--- INSTRUCTIONS FOR THE TASK ---
Would you write out the listing verbatim and skip every picture in it?

(Scene script records)
>> Start

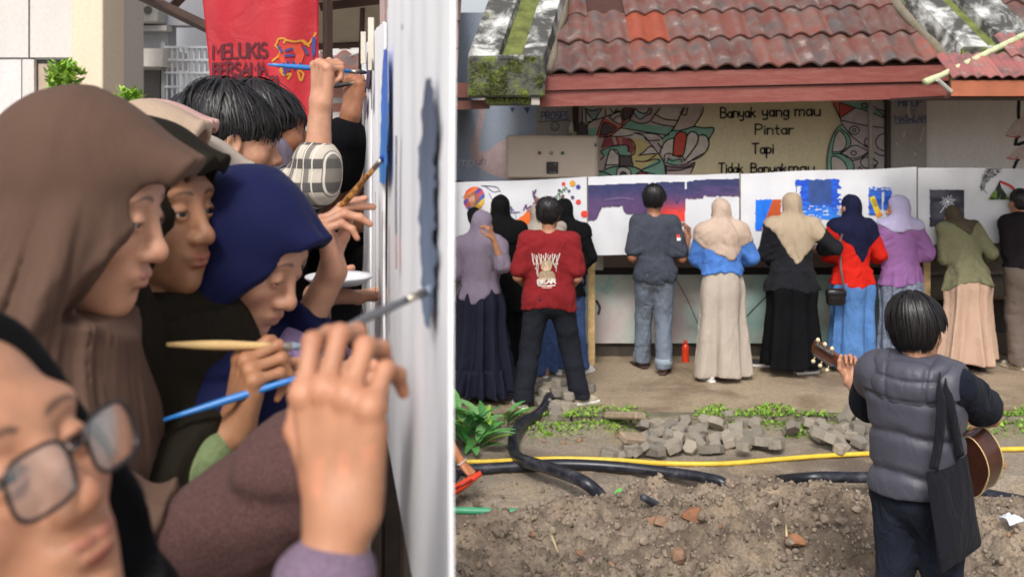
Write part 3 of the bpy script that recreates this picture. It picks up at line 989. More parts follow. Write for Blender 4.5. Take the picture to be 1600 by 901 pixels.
class Flat:
    """flat paint laid on a surface: 2-d photo coordinates mapped to the surface by 'to'"""
    def __init__(s, to): s.to = to; s.V = []; s.F = []; s.C = []; s.n = 0; s.lay = 0
    def _add(s, V2, Fc, col, z=None):
        s.lay += 1
        V = s.to(np.asarray(V2, float), z if z is not None else s.lay)
        s.V.append(V); s.F += [tuple(i + s.n for i in f) for f in Fc]; s.n += len(V)
        c = np.asarray(col, float); s.C.append(np.tile(c, (len(V), 1)) if c.ndim == 1 else c)
    def poly(s, pts, col, z=None):
        from mathutils.geometry import tessellate_polygon
        tri = tessellate_polygon([[Vector((p[0], p[1], 0)) for p in pts]])
        s._add(pts, [tuple(t) for t in tri], col, z); return s
    def line(s, pts, w, col, smooth=True, z=None, jag=.12):
        p = spline(pts, max(12, 6 * len(pts))) if smooth and len(pts) > 2 else np.asarray(pts, float)
        V, Fc = ribbon2(p, w, jag); s._add(V, Fc, col, z); return s
    def disc(s, c, r, col, z=None, wob=.08, n=16):
        a = np.linspace(0, 2 * PI, n, endpoint=False); rr = r * (1 + wob * RNG.uniform(-1, 1, n))
        return s.poly([(c[0] + rr[i] * math.cos(a[i]), c[1] + rr[i] * math.sin(a[i])) for i in range(n)], col, z)
    def text(s, txt, x, y, hgt, w, col, sp=.16, wid=1.0, x1=None, slant=0.0, jit=.03, rise=0.0):
        """baseline start x,y in photo pixels; hgt = cap height; fits to x1 when given"""
        tot = sum((GL[c][0] if c != ' ' else .32) + sp for c in txt) - sp
        if x1 is not None: wid = (x1 - x) / (tot * hgt)
        cx = 0
        s.lay += 1; z = s.lay
        for c in txt:
            if c == ' ': cx += .32 + sp; continue
            gw, st = GL[c]
            dy = random.uniform(-jit, jit)
            for pl in st:
                pts = [(x + (cx + px + slant * py) * hgt * wid, y - (py + dy) * hgt + rise * (cx * hgt * wid)) for px, py in pl]
                V, Fc = ribbon2(pts, w, .1); s._add(V, Fc, col, z)
            cx += gw + sp
        return s
    def raster(s, x0, y0, x1, y1, step, fn, z=None):
        nx = max(2, int(round((x1 - x0) / step))); ny = max(2, int(round((y1 - y0) / step)))
        gx, gy = np.meshgrid(np.linspace(x0, x1, nx + 1), np.linspace(y0, y1, ny + 1), indexing='ij')
        q = np.stack([gx.ravel(), gy.ravel()], 1)
        m, c = fn(q[:, 0], q[:, 1])
        id_ = np.arange(len(q)).reshape(nx + 1, ny + 1)
        Fq = np.stack([id_[:-1, :-1], id_[1:, :-1], id_[1:, 1:], id_[:-1, 1:]], -1).reshape(-1, 4)
        Fq = Fq[m[Fq].sum(1) >= 3]
        used = np.zeros(len(q), bool); used[Fq.ravel()] = True; mp = np.cumsum(used) - 1
        s._add(q[used], [tuple(f) for f in mp[Fq].tolist()], c[used], z); return s
    def obj(s, name, mat, root):
        o = mk(name, np.concatenate(s.V), s.F, mat, root, False, np.concatenate(s.C)); return o

def wall_map(Y, lift=.00022):
    """photo pixel -> point on the frontal plane at depth Y, later layers a hair prouder"""
    def to(q, z):
        k = Y / F
        return np.stack([(q[:, 0] - 800) * k, np.full(len(q), Y - .003 - lift * min(z, 400)), H - (q[:, 1] - HOR) * k], 1)
    return to
PAINT = attr_mat('paint', .75, .05, 120, 0, .10, 14)
BLACK = srgb(24, 22, 22)

def dirty_wall(name, c, dirt=(.12, .10, .08), amt=.5, rough=.85, bump=.15, sc=1.6, stretch=(1, 1, .35)):
    if name in MATS: return MATS[name]
    t = NT(name); v = t.coord(); vs = t.coord(stretch)
    n = t.noise(vs, sc * 2, 6, .65, .4); f = t.noise(v, 30, 5, .7)
    m = t.ramp(n, [(.45, 0.0), (.75, amt)])
    base = t.ramp(f, [(.3, tuple(x * .88 for x in c)), (.7, tuple(min(1, x * 1.06) for x in c))])
    t.base(t.mix(m, base, dirt)); t.rough(rough)
    t.bump(f, bump, .01); MATS[name] = t.m; return t.m

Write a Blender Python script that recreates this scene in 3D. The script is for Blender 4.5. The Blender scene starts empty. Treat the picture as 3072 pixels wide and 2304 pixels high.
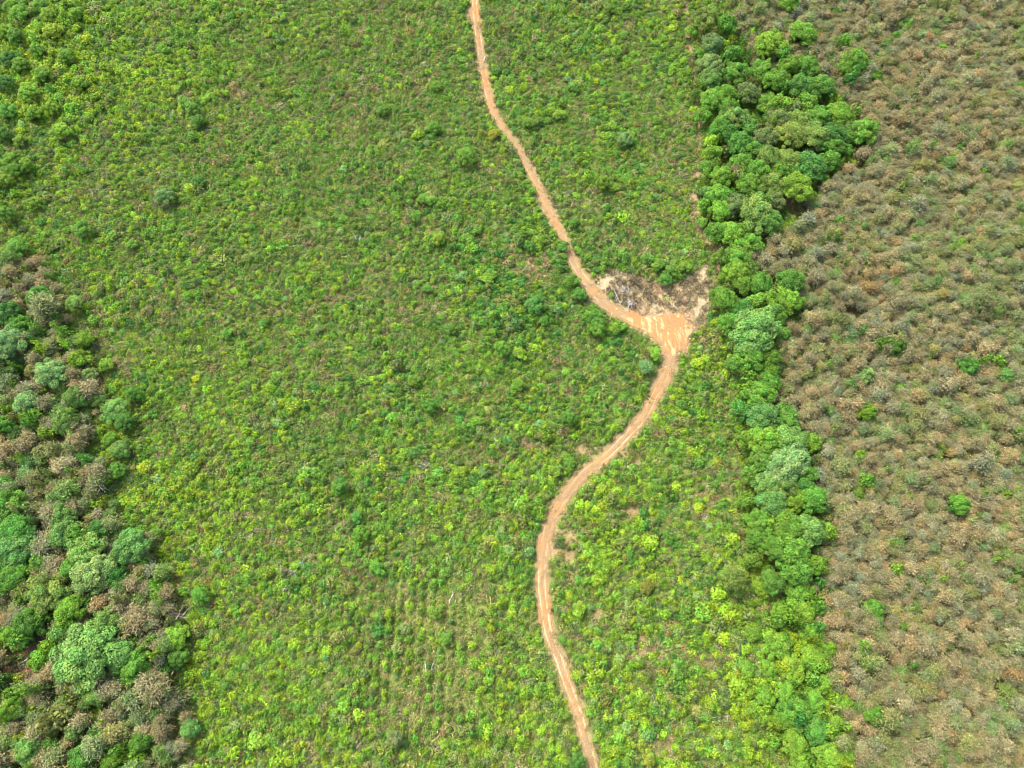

>> End

--- RESPONSE TO THE TASK ---
Write part 3 of the bpy script that recreates this picture. It picks up at line 989. More parts follow. Write for Blender 4.5. Take the picture to be 1600 by 901 pixels.
class Flat:
    """flat paint laid on a surface: 2-d photo coordinates mapped to the surface by 'to'"""
    def __init__(s, to): s.to = to; s.V = []; s.F = []; s.C = []; s.n = 0; s.lay = 0
    def _add(s, V2, Fc, col, z=None):
        s.lay += 1
        V = s.to(np.asarray(V2, float), z if z is not None else s.lay)
        s.V.append(V); s.F += [tuple(i + s.n for i in f) for f in Fc]; s.n += len(V)
        c = np.asarray(col, float); s.C.append(np.tile(c, (len(V), 1)) if c.ndim == 1 else c)
    def poly(s, pts, col, z=None):
        from mathutils.geometry import tessellate_polygon
        tri = tessellate_polygon([[Vector((p[0], p[1], 0)) for p in pts]])
        s._add(pts, [tuple(t) for t in tri], col, z); return s
    def line(s, pts, w, col, smooth=True, z=None, jag=.12):
        p = spline(pts, max(12, 6 * len(pts))) if smooth and len(pts) > 2 else np.asarray(pts, float)
        V, Fc = ribbon2(p, w, jag); s._add(V, Fc, col, z); return s
    def disc(s, c, r, col, z=None, wob=.08, n=16):
        a = np.linspace(0, 2 * PI, n, endpoint=False); rr = r * (1 + wob * RNG.uniform(-1, 1, n))
        return s.poly([(c[0] + rr[i] * math.cos(a[i]), c[1] + rr[i] * math.sin(a[i])) for i in range(n)], col, z)
    def text(s, txt, x, y, hgt, w, col, sp=.16, wid=1.0, x1=None, slant=0.0, jit=.03, rise=0.0):
        """baseline start x,y in photo pixels; hgt = cap height; fits to x1 when given"""
        tot = sum((GL[c][0] if c != ' ' else .32) + sp for c in txt) - sp
        if x1 is not None: wid = (x1 - x) / (tot * hgt)
        cx = 0
        s.lay += 1; z = s.lay
        for c in txt:
            if c == ' ': cx += .32 + sp; continue
            gw, st = GL[c]
            dy = random.uniform(-jit, jit)
            for pl in st:
                pts = [(x + (cx + px + slant * py) * hgt * wid, y - (py + dy) * hgt + rise * (cx * hgt * wid)) for px, py in pl]
                V, Fc = ribbon2(pts, w, .1); s._add(V, Fc, col, z)
            cx += gw + sp
        return s
    def raster(s, x0, y0, x1, y1, step, fn, z=None):
        nx = max(2, int(round((x1 - x0) / step))); ny = max(2, int(round((y1 - y0) / step)))
        gx, gy = np.meshgrid(np.linspace(x0, x1, nx + 1), np.linspace(y0, y1, ny + 1), indexing='ij')
        q = np.stack([gx.ravel(), gy.ravel()], 1)
        m, c = fn(q[:, 0], q[:, 1])
        id_ = np.arange(len(q)).reshape(nx + 1, ny + 1)
        Fq = np.stack([id_[:-1, :-1], id_[1:, :-1], id_[1:, 1:], id_[:-1, 1:]], -1).reshape(-1, 4)
        Fq = Fq[m[Fq].sum(1) >= 3]
        used = np.zeros(len(q), bool); used[Fq.ravel()] = True; mp = np.cumsum(used) - 1
        s._add(q[used], [tuple(f) for f in mp[Fq].tolist()], c[used], z); return s
    def obj(s, name, mat, root):
        o = mk(name, np.concatenate(s.V), s.F, mat, root, False, np.concatenate(s.C)); return o

def wall_map(Y, lift=.00022):
    """photo pixel -> point on the frontal plane at depth Y, later layers a hair prouder"""
    def to(q, z):
        k = Y / F
        return np.stack([(q[:, 0] - 800) * k, np.full(len(q), Y - .003 - lift * min(z, 400)), H - (q[:, 1] - HOR) * k], 1)
    return to
PAINT = attr_mat('paint', .75, .05, 120, 0, .10, 14)
BLACK = srgb(24, 22, 22)

def dirty_wall(name, c, dirt=(.12, .10, .08), amt=.5, rough=.85, bump=.15, sc=1.6, stretch=(1, 1, .35)):
    if name in MATS: return MATS[name]
    t = NT(name); v = t.coord(); vs = t.coord(stretch)
    n = t.noise(vs, sc * 2, 6, .65, .4); f = t.noise(v, 30, 5, .7)
    m = t.ramp(n, [(.45, 0.0), (.75, amt)])
    base = t.ramp(f, [(.3, tuple(x * .88 for x in c)), (.7, tuple(min(1, x * 1.06) for x in c))])
    t.base(t.mix(m, base, dirt)); t.rough(rough)
    t.bump(f, bump, .01); MATS[name] = t.m; return t.m

Write a Blender Python script that recreates this scene in 3D. The script is for Blender 4.5. The Blender scene starts empty. Treat the picture as 3072 pixels wide and 2304 pixels high.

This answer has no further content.